先程の無限ループのプログラムを、フラグを使う形に書き換えてみる。
#include <stdio.h>

int main(void)
{
	int score, flag;
		
	flag=1;
	printf("点数:");
	while (flag) {
		scanf("%d",&score);
		if (score>=0 && score<=100) {
			flag=0;
		} else {
			printf("0〜100の点数:");
		}
	}
		
	if (score>=0 && score<=59) {
		printf("不合格\n");
	} else if (score>=60 && score<=100) {
		printf("合格\n");
	}
	return 0;
}
while文の前の「flag=1」でフラグを立てている。 while文の丸括弧( )の中には論理式の代わりにflagと書かれており、変数flagの値が0以外なら真と見なされるので、フラグを立てておくと繰り返し処理の初回は必ず実行される。 while文の波括弧{ }の中では、scanf関数で0以上100以下の数値を入力した場合は「flag=0」でフラグを倒し、それ以外の場合はflagを変更していない。 つまり、scanf関数で0以上100以下の数値を入力しない限りフラグが立ったままなので繰り返し処理は継続するが、0以上100以下の数値を入力するとフラグが倒れ、whileの丸括弧( )に戻った時点で繰り返し処理が終了することになる。

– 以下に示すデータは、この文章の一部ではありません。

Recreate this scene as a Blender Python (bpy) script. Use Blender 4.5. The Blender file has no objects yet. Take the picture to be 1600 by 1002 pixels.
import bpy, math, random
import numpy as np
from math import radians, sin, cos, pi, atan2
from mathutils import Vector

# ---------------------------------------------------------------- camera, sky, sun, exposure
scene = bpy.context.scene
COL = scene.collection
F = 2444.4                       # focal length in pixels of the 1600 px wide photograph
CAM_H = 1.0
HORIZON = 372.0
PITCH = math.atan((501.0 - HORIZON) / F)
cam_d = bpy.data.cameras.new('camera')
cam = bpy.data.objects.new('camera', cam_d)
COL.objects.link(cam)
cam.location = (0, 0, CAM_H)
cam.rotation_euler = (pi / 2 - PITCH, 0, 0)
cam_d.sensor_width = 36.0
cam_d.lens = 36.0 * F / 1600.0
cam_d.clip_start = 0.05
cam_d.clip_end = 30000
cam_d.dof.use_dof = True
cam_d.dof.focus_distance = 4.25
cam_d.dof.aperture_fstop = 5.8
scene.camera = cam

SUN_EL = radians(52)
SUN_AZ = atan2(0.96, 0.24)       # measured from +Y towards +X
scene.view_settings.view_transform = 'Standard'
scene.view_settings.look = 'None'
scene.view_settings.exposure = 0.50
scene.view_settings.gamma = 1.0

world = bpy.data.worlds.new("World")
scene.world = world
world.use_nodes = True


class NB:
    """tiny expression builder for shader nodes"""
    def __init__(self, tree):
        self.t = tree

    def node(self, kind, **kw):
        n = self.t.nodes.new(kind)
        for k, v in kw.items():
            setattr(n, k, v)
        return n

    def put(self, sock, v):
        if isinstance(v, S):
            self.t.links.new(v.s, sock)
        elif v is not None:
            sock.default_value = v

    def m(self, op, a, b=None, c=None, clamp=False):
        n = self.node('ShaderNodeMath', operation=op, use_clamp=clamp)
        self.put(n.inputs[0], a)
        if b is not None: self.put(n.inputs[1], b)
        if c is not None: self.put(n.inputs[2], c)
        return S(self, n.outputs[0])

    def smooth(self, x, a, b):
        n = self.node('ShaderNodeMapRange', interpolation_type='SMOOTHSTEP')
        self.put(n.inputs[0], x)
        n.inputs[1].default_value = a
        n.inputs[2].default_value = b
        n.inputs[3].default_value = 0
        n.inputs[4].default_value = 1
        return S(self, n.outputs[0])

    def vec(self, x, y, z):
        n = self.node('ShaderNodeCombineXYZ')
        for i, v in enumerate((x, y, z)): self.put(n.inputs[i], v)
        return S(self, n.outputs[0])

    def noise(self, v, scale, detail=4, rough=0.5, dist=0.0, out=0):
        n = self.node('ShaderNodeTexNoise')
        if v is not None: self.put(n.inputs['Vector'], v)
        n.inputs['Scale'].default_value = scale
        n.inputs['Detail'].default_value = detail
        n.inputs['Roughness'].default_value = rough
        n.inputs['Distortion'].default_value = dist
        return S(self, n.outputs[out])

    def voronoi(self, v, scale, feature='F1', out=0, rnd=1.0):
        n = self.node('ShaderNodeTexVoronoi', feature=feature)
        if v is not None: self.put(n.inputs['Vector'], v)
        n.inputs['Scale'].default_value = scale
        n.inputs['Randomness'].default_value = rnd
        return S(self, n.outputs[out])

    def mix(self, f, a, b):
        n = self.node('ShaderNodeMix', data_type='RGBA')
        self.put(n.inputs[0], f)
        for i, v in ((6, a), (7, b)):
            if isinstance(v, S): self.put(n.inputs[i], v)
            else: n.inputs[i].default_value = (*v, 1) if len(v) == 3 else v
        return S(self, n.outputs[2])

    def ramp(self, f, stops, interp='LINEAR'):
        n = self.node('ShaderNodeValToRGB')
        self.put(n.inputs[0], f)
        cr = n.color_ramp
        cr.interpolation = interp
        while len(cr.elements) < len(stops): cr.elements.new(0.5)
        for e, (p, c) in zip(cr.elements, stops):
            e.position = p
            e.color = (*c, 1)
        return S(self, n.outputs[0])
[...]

上に戻って「繰り返し回数が決まっていない繰り返し処理2」のプログラムを見てほしい。 「while (price!=0)」と書いているので、商品価格の変数priceに0を代入すると、whileの丸括弧( )に戻った時点で繰り返し処理が終了する。 「0なら終了」という動作はフラグと同じなので、実はpriceは商品価格であると同時にフラグとしても使うことができる。 つまり「while (price)」と書くこともできるのである。
#include <stdio.h>

int main(void)
{
	int price, sum;
		
	price=1;		//0以外の値を代入する(フラグを立てる)
	sum=0;
	while (price) {		//変数priceをフラグとして使っている
		printf("現在の合計は%d円です。商品価格(0で終了):",sum);
		scanf("%d",&price);
		sum=sum+price;
	}
	printf("合計は%d円です。\n",sum);
	return 0;
}


練習問題

1ヶ月目は1円を貯金、2ヶ月目は2円を貯金、3ヶ月目は4円を貯金、…、nヶ月目は2n-1円を貯金という、いわゆる倍々貯金を考える。
残高が100万円以下の時は「○ヶ月目は○円を入金、残高○円」と表示し、 残高が100万円を超えたら「○ヶ月目は○円を入金、残高○円で100万円を超えました。」と表示して終了するプログラムを作りなさい。